## DATA BLOCK
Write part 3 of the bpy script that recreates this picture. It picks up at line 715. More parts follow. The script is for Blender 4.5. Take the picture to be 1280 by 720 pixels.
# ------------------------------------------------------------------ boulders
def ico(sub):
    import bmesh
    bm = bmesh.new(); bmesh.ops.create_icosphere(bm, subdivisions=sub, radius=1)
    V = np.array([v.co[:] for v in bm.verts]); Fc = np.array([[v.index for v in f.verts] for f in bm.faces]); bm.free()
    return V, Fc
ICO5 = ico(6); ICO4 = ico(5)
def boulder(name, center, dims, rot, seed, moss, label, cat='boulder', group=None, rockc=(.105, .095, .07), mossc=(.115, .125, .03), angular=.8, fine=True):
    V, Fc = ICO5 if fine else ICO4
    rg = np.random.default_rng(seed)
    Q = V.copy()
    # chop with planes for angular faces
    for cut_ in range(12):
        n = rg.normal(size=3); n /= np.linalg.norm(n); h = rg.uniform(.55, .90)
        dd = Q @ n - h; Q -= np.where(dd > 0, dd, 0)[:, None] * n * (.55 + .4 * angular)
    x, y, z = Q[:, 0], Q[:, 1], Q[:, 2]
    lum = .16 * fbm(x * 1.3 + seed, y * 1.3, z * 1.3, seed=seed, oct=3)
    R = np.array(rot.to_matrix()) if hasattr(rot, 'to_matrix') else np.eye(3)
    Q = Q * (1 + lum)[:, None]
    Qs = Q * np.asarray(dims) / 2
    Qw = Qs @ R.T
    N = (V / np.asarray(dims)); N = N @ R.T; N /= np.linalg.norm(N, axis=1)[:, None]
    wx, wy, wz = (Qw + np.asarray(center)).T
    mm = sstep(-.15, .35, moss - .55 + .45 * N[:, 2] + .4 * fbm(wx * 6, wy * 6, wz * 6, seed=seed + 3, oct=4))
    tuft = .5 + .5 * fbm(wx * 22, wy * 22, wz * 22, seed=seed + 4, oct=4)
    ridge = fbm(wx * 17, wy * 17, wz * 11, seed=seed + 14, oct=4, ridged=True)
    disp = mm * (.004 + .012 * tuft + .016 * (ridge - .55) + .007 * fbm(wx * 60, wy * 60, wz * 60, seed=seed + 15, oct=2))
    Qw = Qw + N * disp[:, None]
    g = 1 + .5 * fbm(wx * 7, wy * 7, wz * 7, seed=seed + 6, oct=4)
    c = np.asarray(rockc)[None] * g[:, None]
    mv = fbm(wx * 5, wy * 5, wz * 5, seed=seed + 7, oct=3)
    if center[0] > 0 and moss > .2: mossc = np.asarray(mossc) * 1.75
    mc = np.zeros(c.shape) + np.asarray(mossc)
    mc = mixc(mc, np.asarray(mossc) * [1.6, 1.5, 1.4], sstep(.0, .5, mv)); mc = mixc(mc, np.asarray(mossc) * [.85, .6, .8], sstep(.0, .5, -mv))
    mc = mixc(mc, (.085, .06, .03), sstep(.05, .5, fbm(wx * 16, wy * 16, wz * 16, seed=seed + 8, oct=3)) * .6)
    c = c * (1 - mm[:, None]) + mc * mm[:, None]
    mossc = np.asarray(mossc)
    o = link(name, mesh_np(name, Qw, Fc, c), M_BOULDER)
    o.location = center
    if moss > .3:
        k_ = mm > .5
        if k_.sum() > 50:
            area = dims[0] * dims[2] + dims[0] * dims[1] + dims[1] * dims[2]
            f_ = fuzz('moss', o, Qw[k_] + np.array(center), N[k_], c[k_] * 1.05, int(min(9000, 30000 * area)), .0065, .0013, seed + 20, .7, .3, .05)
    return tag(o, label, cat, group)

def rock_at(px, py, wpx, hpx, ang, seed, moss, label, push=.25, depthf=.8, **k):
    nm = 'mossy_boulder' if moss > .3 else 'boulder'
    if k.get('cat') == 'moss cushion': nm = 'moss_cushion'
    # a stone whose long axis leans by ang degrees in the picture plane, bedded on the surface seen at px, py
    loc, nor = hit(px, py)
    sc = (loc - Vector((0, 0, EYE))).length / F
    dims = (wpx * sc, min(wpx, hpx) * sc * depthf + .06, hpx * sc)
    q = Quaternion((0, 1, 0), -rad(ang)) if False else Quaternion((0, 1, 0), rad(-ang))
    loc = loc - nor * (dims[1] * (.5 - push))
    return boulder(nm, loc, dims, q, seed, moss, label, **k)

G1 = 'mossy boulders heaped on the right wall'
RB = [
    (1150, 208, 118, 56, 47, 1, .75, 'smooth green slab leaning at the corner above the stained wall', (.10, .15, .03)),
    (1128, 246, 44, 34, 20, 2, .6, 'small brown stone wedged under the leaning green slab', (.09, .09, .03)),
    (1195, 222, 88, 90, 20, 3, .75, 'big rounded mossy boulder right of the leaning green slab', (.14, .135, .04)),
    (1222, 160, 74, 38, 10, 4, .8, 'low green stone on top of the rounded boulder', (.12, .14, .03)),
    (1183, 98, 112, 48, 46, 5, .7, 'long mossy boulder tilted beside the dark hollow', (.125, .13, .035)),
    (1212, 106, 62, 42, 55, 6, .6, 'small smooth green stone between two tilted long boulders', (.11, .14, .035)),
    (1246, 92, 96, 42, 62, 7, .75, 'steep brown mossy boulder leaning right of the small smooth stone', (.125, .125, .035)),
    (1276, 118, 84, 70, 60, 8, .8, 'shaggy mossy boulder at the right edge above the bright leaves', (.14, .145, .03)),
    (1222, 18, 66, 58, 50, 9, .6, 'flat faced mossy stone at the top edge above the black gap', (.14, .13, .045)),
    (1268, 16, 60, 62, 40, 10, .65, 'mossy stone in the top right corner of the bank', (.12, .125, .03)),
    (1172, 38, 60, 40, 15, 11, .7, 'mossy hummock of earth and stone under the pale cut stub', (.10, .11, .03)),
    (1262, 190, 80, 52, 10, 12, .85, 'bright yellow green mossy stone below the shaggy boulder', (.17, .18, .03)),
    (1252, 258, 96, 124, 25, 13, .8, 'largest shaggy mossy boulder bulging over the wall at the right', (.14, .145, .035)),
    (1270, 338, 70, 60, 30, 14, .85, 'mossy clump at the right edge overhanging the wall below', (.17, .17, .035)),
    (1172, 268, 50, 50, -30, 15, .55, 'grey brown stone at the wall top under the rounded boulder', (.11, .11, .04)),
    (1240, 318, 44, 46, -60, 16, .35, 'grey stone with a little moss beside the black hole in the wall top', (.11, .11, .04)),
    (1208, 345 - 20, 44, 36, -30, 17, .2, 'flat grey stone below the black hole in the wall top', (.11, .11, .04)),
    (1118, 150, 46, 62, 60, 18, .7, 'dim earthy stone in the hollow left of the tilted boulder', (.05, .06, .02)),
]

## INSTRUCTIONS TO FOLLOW
Write the whole listing out again. Keep every line exactly as it is.

## SOLUTION TO THE EXERCISE
Write part 3 of the bpy script that recreates this picture. It picks up at line 715. More parts follow. The script is for Blender 4.5. Take the picture to be 1280 by 720 pixels.
# ------------------------------------------------------------------ boulders
def ico(sub):
    import bmesh
    bm = bmesh.new(); bmesh.ops.create_icosphere(bm, subdivisions=sub, radius=1)
    V = np.array([v.co[:] for v in bm.verts]); Fc = np.array([[v.index for v in f.verts] for f in bm.faces]); bm.free()
    return V, Fc
ICO5 = ico(6); ICO4 = ico(5)
def boulder(name, center, dims, rot, seed, moss, label, cat='boulder', group=None, rockc=(.105, .095, .07), mossc=(.115, .125, .03), angular=.8, fine=True):
    V, Fc = ICO5 if fine else ICO4
    rg = np.random.default_rng(seed)
    Q = V.copy()
    # chop with planes for angular faces
    for cut_ in range(12):
        n = rg.normal(size=3); n /= np.linalg.norm(n); h = rg.uniform(.55, .90)
        dd = Q @ n - h; Q -= np.where(dd > 0, dd, 0)[:, None] * n * (.55 + .4 * angular)
    x, y, z = Q[:, 0], Q[:, 1], Q[:, 2]
    lum = .16 * fbm(x * 1.3 + seed, y * 1.3, z * 1.3, seed=seed, oct=3)
    R = np.array(rot.to_matrix()) if hasattr(rot, 'to_matrix') else np.eye(3)
    Q = Q * (1 + lum)[:, None]
    Qs = Q * np.asarray(dims) / 2
    Qw = Qs @ R.T
    N = (V / np.asarray(dims)); N = N @ R.T; N /= np.linalg.norm(N, axis=1)[:, None]
    wx, wy, wz = (Qw + np.asarray(center)).T
    mm = sstep(-.15, .35, moss - .55 + .45 * N[:, 2] + .4 * fbm(wx * 6, wy * 6, wz * 6, seed=seed + 3, oct=4))
    tuft = .5 + .5 * fbm(wx * 22, wy * 22, wz * 22, seed=seed + 4, oct=4)
    ridge = fbm(wx * 17, wy * 17, wz * 11, seed=seed + 14, oct=4, ridged=True)
    disp = mm * (.004 + .012 * tuft + .016 * (ridge - .55) + .007 * fbm(wx * 60, wy * 60, wz * 60, seed=seed + 15, oct=2))
    Qw = Qw + N * disp[:, None]
    g = 1 + .5 * fbm(wx * 7, wy * 7, wz * 7, seed=seed + 6, oct=4)
    c = np.asarray(rockc)[None] * g[:, None]
    mv = fbm(wx * 5, wy * 5, wz * 5, seed=seed + 7, oct=3)
    if center[0] > 0 and moss > .2: mossc = np.asarray(mossc) * 1.75
    mc = np.zeros(c.shape) + np.asarray(mossc)
    mc = mixc(mc, np.asarray(mossc) * [1.6, 1.5, 1.4], sstep(.0, .5, mv)); mc = mixc(mc, np.asarray(mossc) * [.85, .6, .8], sstep(.0, .5, -mv))
    mc = mixc(mc, (.085, .06, .03), sstep(.05, .5, fbm(wx * 16, wy * 16, wz * 16, seed=seed + 8, oct=3)) * .6)
    c = c * (1 - mm[:, None]) + mc * mm[:, None]
    mossc = np.asarray(mossc)
    o = link(name, mesh_np(name, Qw, Fc, c), M_BOULDER)
    o.location = center
    if moss > .3:
        k_ = mm > .5
        if k_.sum() > 50:
            area = dims[0] * dims[2] + dims[0] * dims[1] + dims[1] * dims[2]
            f_ = fuzz('moss', o, Qw[k_] + np.array(center), N[k_], c[k_] * 1.05, int(min(9000, 30000 * area)), .0065, .0013, seed + 20, .7, .3, .05)
    return tag(o, label, cat, group)

def rock_at(px, py, wpx, hpx, ang, seed, moss, label, push=.25, depthf=.8, **k):
    nm = 'mossy_boulder' if moss > .3 else 'boulder'
    if k.get('cat') == 'moss cushion': nm = 'moss_cushion'
    # a stone whose long axis leans by ang degrees in the picture plane, bedded on the surface seen at px, py
    loc, nor = hit(px, py)
    sc = (loc - Vector((0, 0, EYE))).length / F
    dims = (wpx * sc, min(wpx, hpx) * sc * depthf + .06, hpx * sc)
    q = Quaternion((0, 1, 0), -rad(ang)) if False else Quaternion((0, 1, 0), rad(-ang))
    loc = loc - nor * (dims[1] * (.5 - push))
    return boulder(nm, loc, dims, q, seed, moss, label, **k)

G1 = 'mossy boulders heaped on the right wall'
RB = [
    (1150, 208, 118, 56, 47, 1, .75, 'smooth green slab leaning at the corner above the stained wall', (.10, .15, .03)),
    (1128, 246, 44, 34, 20, 2, .6, 'small brown stone wedged under the leaning green slab', (.09, .09, .03)),
    (1195, 222, 88, 90, 20, 3, .75, 'big rounded mossy boulder right of the leaning green slab', (.14, .135, .04)),
    (1222, 160, 74, 38, 10, 4, .8, 'low green stone on top of the rounded boulder', (.12, .14, .03)),
    (1183, 98, 112, 48, 46, 5, .7, 'long mossy boulder tilted beside the dark hollow', (.125, .13, .035)),
    (1212, 106, 62, 42, 55, 6, .6, 'small smooth green stone between two tilted long boulders', (.11, .14, .035)),
    (1246, 92, 96, 42, 62, 7, .75, 'steep brown mossy boulder leaning right of the small smooth stone', (.125, .125, .035)),
    (1276, 118, 84, 70, 60, 8, .8, 'shaggy mossy boulder at the right edge above the bright leaves', (.14, .145, .03)),
    (1222, 18, 66, 58, 50, 9, .6, 'flat faced mossy stone at the top edge above the black gap', (.14, .13, .045)),
    (1268, 16, 60, 62, 40, 10, .65, 'mossy stone in the top right corner of the bank', (.12, .125, .03)),
    (1172, 38, 60, 40, 15, 11, .7, 'mossy hummock of earth and stone under the pale cut stub', (.10, .11, .03)),
    (1262, 190, 80, 52, 10, 12, .85, 'bright yellow green mossy stone below the shaggy boulder', (.17, .18, .03)),
    (1252, 258, 96, 124, 25, 13, .8, 'largest shaggy mossy boulder bulging over the wall at the right', (.14, .145, .035)),
    (1270, 338, 70, 60, 30, 14, .85, 'mossy clump at the right edge overhanging the wall below', (.17, .17, .035)),
    (1172, 268, 50, 50, -30, 15, .55, 'grey brown stone at the wall top under the rounded boulder', (.11, .11, .04)),
    (1240, 318, 44, 46, -60, 16, .35, 'grey stone with a little moss beside the black hole in the wall top', (.11, .11, .04)),
    (1208, 345 - 20, 44, 36, -30, 17, .2, 'flat grey stone below the black hole in the wall top', (.11, .11, .04)),
    (1118, 150, 46, 62, 60, 18, .7, 'dim earthy stone in the hollow left of the tilted boulder', (.05, .06, .02)),
]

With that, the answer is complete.